Aynı dönemde Tannenbaum ve Schmidt bir yöneticinin, liderlik
stilini seçmesinde etkili olduklarına inandıkları değişik faktörleri tanımlayan
bir kuram geliştirmişlerdir.
Yönetici ve lider davranışlarının anlaşılması ile
ilgili olan diğer bir model ise, Rensis Likert’in Michigan araştırmalarından
sonra ortaya koyduğu Dörtlü Yaklaşım Modelidir.
Likert yöneticilerinin davranışlarını istismarcı
otokratik, yardımcı otokratik, katılımcı ve demokratik olmak üzere dört ana
grup altında toplamıştır.
1970-1980’li yıllar arasında yapılan çalışmalarda her
zaman, her yerde geçerli liderlik tarzının olamayacağı görüşü üzerinde
odaklanıldığı görülmektedir.
Liderlikte durumsal yaklaşımlar olarak isimlendirilen
bu dönemde, örgüt yapısı, örgütün kullandığı teknoloji, astların eğitim
düzeyleri ve kültürleri, örgütün dış çevresinde yer alan farklı
değişkenler ile liderlik süreci arasındaki ilişkiler ortaya çıkarılmaya
çalışılmıştır.
Liderlik ile ilgili çalışmalarda durumsallık
yaklaşımını ilk kez Fiedler kullanmıştır.

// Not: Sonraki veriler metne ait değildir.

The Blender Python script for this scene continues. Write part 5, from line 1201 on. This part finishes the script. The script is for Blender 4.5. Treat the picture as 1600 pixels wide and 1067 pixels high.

Fiedler’e göre her durum için geçerli olabilecek
çeşitli liderlik tarzı olmayıp, içinde bulunulan duruma göre etkili olabilecek
çeşitli liderlik tarzları söz konusudur.
Bu yaklaşımda etkin liderin kişiliğinin,
liderlik şeklinin ve davranışının, liderin içinde bulunduğu durumlara
bağlı olduğuna vurgu yapılmıştır.
Bu yaklaşıma göre, liderin faaliyetlerini
biçimlendiren bazı durumsal faktörlerin bulunmaktadır.
Durumsal yaklaşıma göre liderlik; yere, zamana
göre değişen karmaşık bir sistemin belirlediği yönetsel bir rol davranışı
olarak ifade edilmektedir.
1980’lerde ortaya çıkan ve “Çağdaş Liderlik
Yaklaşımları” olarak adlandırılan dönemde ise; “Karizmatik” (Conger
ve Kanungo, House) “Dönüşümsel” (Bass ve Avolio) ve klasik
ilişkiler yerine liderin bir patrondan çok bir
eğitici, bir
antrenör gibi davrandığı “Antrenör (Coaching)” liderler ile
ilgili araştırmalar yapıldığı görülmektedir.